Utility Lets Kinect And Flash Play Nice

Devin Coldewey

Devin Coldewey is a Seattle-based writer and photographer. He has written for the TechCrunch network since 2007. Some posts he’d like you to read: The Dangers of Externalizing Knowledge | Generation i | Surveillant Society | Choose Two | Frame Wars | The User’s Manifesto | Our Great Sin His personal website is coldewey.cc. → Learn More

Wednesday, January 12th, 2011


If you’re a Flash developer who’s been dying to get a little Kinect love, raise your hand! Yes! Look at all those hands. You guys are awesome.

We’ve seen a lot of Kinect hacks, but so far (they tell me) they’ve all been pretty much put together in C, and while we do talk trash about Flash a lot, I can see it working as a great rapid-prototyping option for a UI designer looking to put together something in Kinect, or a game developer wanting to try out a concept before coding it up from scratch. And Blitz has put together a tool for doing just that.

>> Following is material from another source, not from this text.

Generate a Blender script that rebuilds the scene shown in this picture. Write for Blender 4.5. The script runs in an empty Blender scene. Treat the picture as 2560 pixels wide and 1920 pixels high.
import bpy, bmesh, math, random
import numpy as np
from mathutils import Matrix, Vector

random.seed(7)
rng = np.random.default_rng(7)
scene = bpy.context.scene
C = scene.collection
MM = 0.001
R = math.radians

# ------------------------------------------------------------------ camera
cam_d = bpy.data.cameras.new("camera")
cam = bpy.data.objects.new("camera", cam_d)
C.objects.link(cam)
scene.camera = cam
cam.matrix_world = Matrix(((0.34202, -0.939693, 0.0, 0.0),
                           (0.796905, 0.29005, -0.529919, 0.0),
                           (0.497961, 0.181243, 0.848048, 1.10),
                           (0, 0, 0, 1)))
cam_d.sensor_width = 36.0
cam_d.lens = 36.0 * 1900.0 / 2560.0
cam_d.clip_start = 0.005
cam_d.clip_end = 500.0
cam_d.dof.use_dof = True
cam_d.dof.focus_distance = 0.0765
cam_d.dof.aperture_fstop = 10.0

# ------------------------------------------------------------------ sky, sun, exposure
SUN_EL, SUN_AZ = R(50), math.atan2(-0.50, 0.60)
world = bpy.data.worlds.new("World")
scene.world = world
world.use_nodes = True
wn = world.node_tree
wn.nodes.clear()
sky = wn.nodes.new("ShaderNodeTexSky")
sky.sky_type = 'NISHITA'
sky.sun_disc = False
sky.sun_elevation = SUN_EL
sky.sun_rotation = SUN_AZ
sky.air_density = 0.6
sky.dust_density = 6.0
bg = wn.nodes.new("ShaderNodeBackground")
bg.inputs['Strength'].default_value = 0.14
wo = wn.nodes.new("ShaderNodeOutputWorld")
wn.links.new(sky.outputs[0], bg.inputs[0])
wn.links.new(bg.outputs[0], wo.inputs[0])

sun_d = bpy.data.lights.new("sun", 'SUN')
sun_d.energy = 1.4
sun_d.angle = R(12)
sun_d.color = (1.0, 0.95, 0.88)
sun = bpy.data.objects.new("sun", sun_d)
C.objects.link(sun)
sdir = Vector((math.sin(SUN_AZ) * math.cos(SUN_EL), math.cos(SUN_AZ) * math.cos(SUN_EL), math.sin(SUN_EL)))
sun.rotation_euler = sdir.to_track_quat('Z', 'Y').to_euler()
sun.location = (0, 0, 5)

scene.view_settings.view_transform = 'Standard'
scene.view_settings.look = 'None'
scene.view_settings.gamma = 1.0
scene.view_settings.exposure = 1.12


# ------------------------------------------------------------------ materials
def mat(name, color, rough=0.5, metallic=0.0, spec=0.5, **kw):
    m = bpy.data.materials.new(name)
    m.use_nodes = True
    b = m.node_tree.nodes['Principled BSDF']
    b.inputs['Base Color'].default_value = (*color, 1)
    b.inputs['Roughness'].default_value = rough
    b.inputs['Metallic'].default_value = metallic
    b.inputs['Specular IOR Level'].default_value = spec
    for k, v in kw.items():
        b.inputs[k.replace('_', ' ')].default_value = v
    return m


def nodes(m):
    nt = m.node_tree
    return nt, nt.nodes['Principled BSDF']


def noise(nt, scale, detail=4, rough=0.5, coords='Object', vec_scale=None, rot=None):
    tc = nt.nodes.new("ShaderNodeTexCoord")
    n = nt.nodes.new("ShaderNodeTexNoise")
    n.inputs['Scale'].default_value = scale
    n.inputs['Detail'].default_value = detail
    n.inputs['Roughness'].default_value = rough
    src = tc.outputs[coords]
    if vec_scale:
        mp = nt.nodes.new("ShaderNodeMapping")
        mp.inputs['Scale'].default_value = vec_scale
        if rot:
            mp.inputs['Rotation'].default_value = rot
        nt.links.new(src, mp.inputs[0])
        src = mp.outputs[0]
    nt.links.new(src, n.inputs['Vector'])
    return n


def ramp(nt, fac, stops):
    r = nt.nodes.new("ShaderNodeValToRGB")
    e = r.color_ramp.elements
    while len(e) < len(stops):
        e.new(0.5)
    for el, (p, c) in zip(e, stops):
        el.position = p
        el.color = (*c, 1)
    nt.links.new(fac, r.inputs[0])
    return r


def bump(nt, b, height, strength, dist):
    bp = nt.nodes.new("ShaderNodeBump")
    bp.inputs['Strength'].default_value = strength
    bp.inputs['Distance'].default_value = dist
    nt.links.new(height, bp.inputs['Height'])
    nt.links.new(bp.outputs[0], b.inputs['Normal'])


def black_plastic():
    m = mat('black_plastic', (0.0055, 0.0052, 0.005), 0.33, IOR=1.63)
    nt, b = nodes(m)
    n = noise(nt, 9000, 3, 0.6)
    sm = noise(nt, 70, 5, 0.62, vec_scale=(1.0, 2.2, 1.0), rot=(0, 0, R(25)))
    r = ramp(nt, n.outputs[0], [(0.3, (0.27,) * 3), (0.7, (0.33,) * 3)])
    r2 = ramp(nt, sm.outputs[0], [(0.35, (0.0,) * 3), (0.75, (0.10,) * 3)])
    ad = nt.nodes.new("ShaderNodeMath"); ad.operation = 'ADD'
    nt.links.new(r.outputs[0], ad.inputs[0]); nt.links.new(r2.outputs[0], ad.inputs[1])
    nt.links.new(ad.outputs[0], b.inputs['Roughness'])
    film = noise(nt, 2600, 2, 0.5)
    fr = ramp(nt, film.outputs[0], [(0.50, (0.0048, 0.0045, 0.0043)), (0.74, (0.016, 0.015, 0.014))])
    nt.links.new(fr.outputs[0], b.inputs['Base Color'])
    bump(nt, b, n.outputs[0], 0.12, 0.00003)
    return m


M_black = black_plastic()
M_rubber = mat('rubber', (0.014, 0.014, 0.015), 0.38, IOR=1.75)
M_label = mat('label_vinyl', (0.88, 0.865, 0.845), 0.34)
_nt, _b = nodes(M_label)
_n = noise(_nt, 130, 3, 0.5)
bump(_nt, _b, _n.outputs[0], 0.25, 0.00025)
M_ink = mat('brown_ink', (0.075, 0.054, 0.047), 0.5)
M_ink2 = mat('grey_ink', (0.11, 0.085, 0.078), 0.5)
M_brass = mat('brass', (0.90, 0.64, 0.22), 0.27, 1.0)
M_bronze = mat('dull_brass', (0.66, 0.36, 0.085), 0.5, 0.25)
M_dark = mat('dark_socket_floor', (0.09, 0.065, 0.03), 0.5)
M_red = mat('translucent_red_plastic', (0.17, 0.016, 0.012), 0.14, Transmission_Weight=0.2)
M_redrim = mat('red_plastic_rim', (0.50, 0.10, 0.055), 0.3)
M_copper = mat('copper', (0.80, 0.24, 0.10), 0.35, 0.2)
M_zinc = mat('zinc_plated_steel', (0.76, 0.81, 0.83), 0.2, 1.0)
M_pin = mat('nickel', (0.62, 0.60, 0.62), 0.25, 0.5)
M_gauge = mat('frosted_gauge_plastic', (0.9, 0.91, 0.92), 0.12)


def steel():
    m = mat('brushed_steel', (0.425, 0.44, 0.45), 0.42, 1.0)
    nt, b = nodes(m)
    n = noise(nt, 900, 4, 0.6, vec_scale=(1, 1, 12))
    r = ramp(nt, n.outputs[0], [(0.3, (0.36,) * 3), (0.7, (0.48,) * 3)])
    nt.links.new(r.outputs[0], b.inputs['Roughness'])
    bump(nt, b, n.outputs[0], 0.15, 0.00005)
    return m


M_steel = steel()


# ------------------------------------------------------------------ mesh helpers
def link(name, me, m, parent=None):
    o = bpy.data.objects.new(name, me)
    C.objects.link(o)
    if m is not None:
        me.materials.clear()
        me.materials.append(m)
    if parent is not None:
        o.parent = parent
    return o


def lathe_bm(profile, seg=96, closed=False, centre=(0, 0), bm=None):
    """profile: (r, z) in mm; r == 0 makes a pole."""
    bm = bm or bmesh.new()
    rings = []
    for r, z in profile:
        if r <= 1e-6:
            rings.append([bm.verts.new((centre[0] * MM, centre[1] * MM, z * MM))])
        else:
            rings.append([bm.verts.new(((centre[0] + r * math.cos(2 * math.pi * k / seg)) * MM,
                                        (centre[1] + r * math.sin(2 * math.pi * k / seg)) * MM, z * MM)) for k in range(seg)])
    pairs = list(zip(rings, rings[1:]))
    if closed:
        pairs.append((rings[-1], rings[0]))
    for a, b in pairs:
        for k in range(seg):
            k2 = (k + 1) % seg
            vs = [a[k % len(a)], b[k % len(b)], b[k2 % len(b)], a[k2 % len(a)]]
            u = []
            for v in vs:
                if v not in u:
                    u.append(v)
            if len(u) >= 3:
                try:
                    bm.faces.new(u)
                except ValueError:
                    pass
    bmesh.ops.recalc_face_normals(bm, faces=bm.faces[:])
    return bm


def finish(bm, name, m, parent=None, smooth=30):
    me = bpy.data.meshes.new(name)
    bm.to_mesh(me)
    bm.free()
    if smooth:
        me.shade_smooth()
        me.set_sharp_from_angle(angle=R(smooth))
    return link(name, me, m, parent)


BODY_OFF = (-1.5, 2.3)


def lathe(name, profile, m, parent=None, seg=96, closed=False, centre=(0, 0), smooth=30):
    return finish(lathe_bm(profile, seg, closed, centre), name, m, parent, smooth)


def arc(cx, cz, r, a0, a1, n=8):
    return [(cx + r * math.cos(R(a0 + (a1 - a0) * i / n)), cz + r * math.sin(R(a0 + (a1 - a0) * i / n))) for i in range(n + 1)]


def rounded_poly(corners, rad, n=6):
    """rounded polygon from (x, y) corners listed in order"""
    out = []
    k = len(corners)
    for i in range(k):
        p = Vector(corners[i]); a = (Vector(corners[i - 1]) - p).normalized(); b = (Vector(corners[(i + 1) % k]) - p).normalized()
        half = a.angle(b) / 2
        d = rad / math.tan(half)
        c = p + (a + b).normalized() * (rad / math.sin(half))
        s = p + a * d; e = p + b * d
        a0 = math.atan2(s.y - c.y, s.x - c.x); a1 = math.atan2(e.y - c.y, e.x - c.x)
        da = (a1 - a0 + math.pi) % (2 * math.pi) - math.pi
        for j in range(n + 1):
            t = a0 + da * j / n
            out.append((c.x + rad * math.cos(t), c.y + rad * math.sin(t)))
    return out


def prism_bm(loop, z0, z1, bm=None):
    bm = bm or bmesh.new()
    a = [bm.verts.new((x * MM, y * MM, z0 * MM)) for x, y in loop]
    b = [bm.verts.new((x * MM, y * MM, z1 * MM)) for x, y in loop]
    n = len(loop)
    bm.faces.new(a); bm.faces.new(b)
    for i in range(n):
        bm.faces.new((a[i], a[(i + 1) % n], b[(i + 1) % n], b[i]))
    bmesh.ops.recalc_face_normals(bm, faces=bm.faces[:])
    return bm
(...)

I’m not a developer, but it looks to me like their tool lets you bounce the raw Kinect signal off their little simple server, which sends a Flash-compatible (or Silverlight or Unity or what have you compatible) signal back. Sounds good to me, though I’m pretty sure I’m oversimplifying things. The video above shows everything you need to do, and the Blitz Labs blog has the source. Not a developer? You can probably skip it, but be on the lookout for Flash-based Kinect demos in a week or two.